No matter how big or small your API, no matter the audience, internal or external, you need to provide clear and precise documentation so that others know how to use it. Since its inception as Swagger almost ten years ago, OpenAPI has been steadily gaining ground as the de facto specification for describing REST APIs. Whether your API is yet to be built or has been around for a decade, OpenAPI is a tool you can use to document all the parts of your APIs.

In this talk, I’ll introduce you to the basic concepts of OpenAPI, we’ll use it to create documentation for a simple API, and I’ll leave you with a few tips, tricks, and gotchas I’ve learned along the way. You should be able to take what you’ve learned and immediately begin describing your APIs with OpenAPI.

Comments

Comments are closed.

Ian Littman at 15:26 on 24 Oct 2019

Into-level material and has a few technical glitches, but strong presentation nonetheless, and pulling in audience participation helped with the infamous afternoon slot slump.

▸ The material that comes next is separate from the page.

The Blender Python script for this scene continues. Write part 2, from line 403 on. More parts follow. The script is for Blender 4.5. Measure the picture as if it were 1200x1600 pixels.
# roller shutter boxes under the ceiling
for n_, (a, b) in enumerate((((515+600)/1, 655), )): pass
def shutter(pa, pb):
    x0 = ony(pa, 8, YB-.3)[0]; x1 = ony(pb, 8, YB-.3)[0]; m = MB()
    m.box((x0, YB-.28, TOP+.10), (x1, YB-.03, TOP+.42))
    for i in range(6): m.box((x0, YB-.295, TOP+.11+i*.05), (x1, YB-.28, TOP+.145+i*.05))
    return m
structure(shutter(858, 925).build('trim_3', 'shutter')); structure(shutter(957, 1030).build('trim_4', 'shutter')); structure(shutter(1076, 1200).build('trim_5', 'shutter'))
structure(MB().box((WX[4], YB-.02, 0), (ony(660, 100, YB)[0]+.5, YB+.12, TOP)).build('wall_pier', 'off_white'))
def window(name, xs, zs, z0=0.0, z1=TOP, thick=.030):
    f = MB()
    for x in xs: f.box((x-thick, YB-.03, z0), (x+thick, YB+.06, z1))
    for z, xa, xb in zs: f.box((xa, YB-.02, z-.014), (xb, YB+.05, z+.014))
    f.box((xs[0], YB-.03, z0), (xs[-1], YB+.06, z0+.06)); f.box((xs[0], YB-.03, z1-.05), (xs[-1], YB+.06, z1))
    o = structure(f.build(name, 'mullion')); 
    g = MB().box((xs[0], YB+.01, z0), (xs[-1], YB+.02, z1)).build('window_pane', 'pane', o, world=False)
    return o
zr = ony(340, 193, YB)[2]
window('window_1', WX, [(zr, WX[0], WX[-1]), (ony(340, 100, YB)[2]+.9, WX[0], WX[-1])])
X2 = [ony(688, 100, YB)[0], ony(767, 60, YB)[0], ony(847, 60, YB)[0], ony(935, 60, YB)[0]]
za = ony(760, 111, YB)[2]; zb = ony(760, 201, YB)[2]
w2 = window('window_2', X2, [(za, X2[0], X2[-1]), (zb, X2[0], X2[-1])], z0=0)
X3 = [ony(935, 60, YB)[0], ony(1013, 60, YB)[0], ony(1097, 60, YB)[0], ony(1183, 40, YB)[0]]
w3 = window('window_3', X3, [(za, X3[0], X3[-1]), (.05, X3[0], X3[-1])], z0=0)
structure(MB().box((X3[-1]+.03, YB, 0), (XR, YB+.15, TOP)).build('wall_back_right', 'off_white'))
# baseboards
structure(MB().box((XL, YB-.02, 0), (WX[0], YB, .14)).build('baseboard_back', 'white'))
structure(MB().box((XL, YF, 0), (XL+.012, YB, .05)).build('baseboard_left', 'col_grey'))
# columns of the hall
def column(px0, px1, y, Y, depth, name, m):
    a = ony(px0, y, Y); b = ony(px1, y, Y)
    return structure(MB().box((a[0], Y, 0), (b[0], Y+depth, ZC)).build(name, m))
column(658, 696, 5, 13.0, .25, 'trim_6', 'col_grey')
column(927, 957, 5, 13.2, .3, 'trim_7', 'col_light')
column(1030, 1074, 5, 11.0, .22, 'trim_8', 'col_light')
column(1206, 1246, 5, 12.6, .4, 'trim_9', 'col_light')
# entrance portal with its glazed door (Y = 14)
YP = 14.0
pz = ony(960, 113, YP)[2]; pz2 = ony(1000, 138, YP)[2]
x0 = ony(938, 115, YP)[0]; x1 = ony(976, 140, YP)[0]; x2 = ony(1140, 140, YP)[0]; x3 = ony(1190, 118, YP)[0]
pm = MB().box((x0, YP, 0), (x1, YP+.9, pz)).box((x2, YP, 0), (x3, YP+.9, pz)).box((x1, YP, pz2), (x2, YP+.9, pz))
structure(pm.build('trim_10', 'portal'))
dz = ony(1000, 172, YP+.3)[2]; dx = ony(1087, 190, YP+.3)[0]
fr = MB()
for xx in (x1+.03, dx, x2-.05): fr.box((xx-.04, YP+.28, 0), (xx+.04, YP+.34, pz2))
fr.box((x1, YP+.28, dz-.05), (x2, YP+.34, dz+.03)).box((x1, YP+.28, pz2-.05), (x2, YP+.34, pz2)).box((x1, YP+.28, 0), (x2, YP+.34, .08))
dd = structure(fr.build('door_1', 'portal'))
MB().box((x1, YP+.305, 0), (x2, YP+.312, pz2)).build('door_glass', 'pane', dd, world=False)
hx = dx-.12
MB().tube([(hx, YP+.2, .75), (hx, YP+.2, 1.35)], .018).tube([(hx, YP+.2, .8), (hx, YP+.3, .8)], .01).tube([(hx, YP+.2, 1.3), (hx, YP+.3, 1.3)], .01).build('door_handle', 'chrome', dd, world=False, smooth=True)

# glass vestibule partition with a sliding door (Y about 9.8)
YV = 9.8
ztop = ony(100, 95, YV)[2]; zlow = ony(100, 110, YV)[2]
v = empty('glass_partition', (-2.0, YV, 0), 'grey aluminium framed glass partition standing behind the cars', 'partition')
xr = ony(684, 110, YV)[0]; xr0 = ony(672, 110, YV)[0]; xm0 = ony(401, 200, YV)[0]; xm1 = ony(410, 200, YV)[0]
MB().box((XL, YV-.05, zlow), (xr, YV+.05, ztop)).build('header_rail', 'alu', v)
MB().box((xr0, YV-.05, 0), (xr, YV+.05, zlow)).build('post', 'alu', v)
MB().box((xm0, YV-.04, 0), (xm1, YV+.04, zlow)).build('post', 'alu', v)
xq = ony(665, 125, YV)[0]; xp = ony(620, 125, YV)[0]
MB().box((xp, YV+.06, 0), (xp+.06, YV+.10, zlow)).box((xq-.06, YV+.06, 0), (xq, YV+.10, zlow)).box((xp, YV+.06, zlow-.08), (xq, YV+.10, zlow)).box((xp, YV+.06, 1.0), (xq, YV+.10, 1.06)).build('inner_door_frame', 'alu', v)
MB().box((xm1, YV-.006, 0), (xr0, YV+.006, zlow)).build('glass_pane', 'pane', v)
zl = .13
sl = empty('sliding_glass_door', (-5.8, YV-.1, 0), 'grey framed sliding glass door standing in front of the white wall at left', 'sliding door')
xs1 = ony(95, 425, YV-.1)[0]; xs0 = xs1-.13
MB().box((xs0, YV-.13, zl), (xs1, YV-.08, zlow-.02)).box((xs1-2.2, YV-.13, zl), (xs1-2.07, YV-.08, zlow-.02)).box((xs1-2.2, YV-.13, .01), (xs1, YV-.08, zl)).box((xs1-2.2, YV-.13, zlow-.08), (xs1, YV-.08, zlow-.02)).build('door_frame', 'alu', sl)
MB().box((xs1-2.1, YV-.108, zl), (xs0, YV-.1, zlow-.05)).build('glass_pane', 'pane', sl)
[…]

One nitpick: using Paw is a bit limiting audience-wise, even though it's a solid tool, both due to its Mac-only limitation and lack of a presentation mode. I believe Stoplight has some web-based tools that would work similarly without those limitations. Or Postman, but I'm guessing Stoplight would be a better fit due to their tighter API focus.

Dana Luther at 16:40 on 24 Oct 2019

I’ve heard a ton about OpenAPI but hadn’t really had a chance to dig into it. This was a fantastic introduction.

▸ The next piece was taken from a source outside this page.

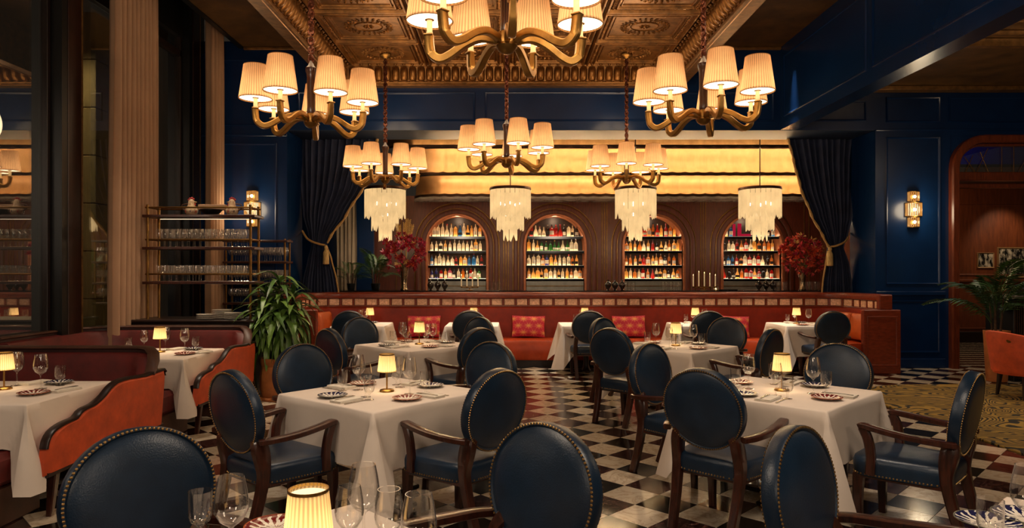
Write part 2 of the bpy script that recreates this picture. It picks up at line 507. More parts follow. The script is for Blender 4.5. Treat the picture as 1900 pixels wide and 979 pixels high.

I would really like to learn more about the middleware portion because I feel like that’s where it really comes to life? (Maybe trade off some of the live demo for a little more middle?)

Wonderful grace under pressure with the live demo though, working or not you handled that well.

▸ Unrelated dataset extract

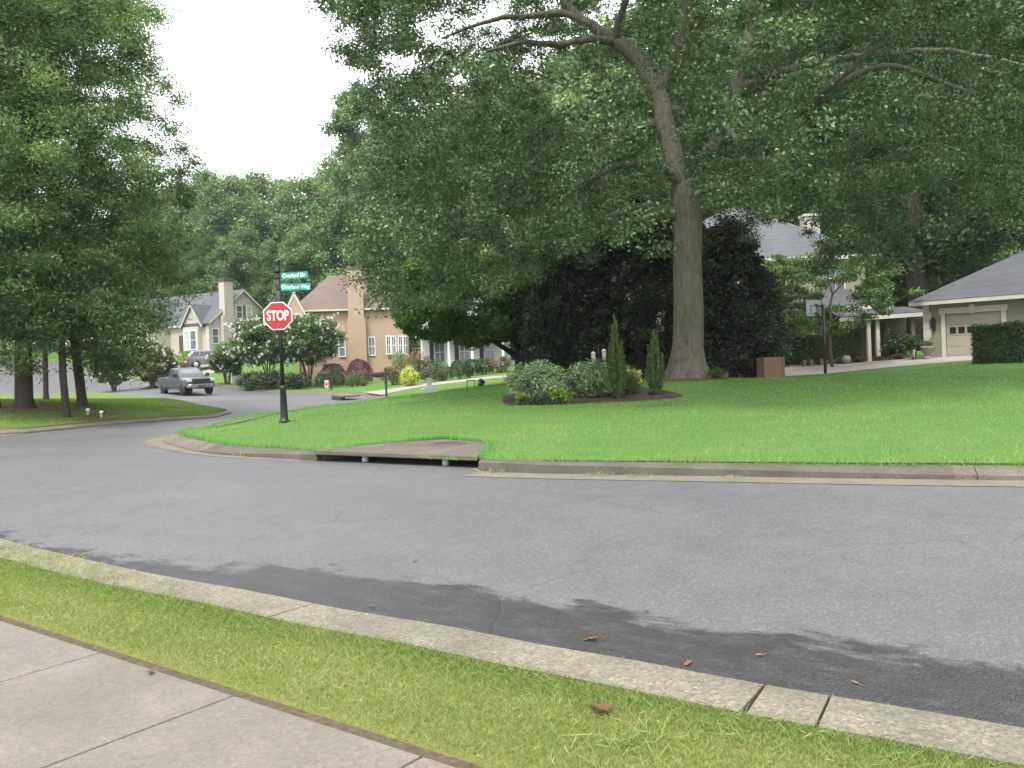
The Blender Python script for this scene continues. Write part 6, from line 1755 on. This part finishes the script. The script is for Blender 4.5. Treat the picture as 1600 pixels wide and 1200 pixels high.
# ------------------------------------------------------------------ fallen leaves, twigs and grit
def dead_leaf(px, py, z, s, label, cat='leaf', name='dead_leaf', rz=0, spread=1.0):
    c = G(px, py, z); gg = np.random.default_rng(int(px + py))
    b = MB(); L = .09 * s
    out = [(0, -.5), (.14, -.28), (.42, -.30), (.26, -.05), (.5, .18), (.2, .2), (.12, .42), (0, .62), (-.12, .42), (-.2, .2), (-.5, .18), (-.26, -.05), (-.42, -.30), (-.14, -.28)]
    vs = [(x * L * 1.2 * spread, y * L * 1.2, .006 + .02 * s * (abs(x) * 1.2 + .3 * gg.uniform())) for x, y in out]; n = len(vs); vs.append((0, 0, .004))
    lo = [(x, y, z - .0012) for x, y, z in vs]
    b.add(vs + lo, [(i, (i + 1) % n, n) for i in range(n)] + [((i + 1) % n + n + 1, i + n + 1, 2 * n + 1) for i in range(n)] + [(i, i + n + 1, (i + 1) % n + n + 1, (i + 1) % n) for i in range(n)])
    b.tube([(0, -.5 * L, .006), (0, -1.1 * L, .012)], .0015, 4)
    o = b.build(name, M['leaf_dead']); a = o.data.attributes.new('tone', 'FLOAT', 'POINT'); a.data.foreach_set('value', np.full(len(o.data.vertices), gg.uniform(0, 1), np.float32))
    o.location = c; o.rotation_euler = (gg.uniform(-.25, .25), gg.uniform(-.25, .25), rz); tag(o, label, cat)
dead_leaf(938, 1108, .15, 1.0, 'reddish brown dead oak leaf on the near verge', rz=.6)
dead_leaf(925, 1001, .004, .9, 'long curled dead leaf on the damp road edge', rz=1.3, spread=.4)
dead_leaf(1075, 1038, .004, .6, 'dead leaf lying at the lip of the near kerb', rz=-.9, spread=.5)
dead_leaf(1187, 1025, .004, .4, 'small pale leaf on the dark damp asphalt', rz=1.8, spread=.5)
dead_leaf(582, 948, .01, .5, 'dead leaf caught by the kerb joint on the left', rz=.3, spread=.6)
dead_leaf(236, 1052, .146, .5, 'small dark leaf on the sidewalk slab', rz=.3, spread=.7)
dead_leaf(648, 878, .004, .35, 'tiny reddish leaf lying on the open asphalt', rz=2.0, spread=.7)
dead_leaf(1335, 1068, .004, .35, 'small leaf on the damp asphalt near the right kerb joint', rz=.8, spread=.6)
dead_leaf(1010, 955, .004, .3, 'tiny leaf at the upper border of the damp band', rz=.8, spread=.6)
# grit and leaf crumbs gathered along the near kerb
n = 2600; i = g.integers(0, len(KN) - 1, n); f = g.uniform(0, 1, (n, 1)); c = KN[i] * (1 - f) + KN[i + 1] * f
tdir = unit(np.c_[KN[i + 1] - KN[i], np.zeros(n)]); nv = np.c_[-tdir[:, 1], tdir[:, 0]]
c = c + nv * (np.abs(g.normal(size=(n, 1))) * .13 + .008); ok = in_view(c, np.zeros(len(c))); c = c[ok]
v = leafverts(g, np.c_[c, np.full(len(c), .006)], .016, .009, np.array([[0, 0, 1.0]]) + g.normal(size=(len(c), 3)) * .3)
tag(npmesh('debris', v, 4, g.uniform(0, 1, len(c)), M['leaf_dead']), 'leaf crumbs gathered on the road along the near kerb', 'debris', None, 'stuff')
# ------------------------------------------------------------------ humid summer air
def haze():
    m = bpy.data.materials.new('humid_air'); m.use_nodes = True; t = m.node_tree
    t.nodes.remove(t.nodes['Principled BSDF'])
    v = node(t, 'ShaderNodeVolumePrincipled'); v.inputs['Color'].default_value = (.90, .95, 1, 1); v.inputs['Density'].default_value = .0003; v.inputs['Anisotropy'].default_value = .2
    lk(t, v.outputs[0], t.nodes['Material Output'].inputs['Volume'])
    o = MB().box(-425, 425, -165, 425, -4, 48).build('haze', m); o['kind'] = 'stuff'; o['label'] = 'thin pale summer haze over the street'
haze()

Nathan Pelton at 22:45 on 24 Oct 2019

The tools that you showed look very very useful in setting up and configuring an API. I saw some swagger files on a project that I was working on but didn't understand what was going on. Now it makes a lot more sense.

Sean Prunka at 11:35 on 28 Oct 2019

I'm looking forward to trying to apply these tools to our existing APIs and hopefully guiding them toward a more RESTful state.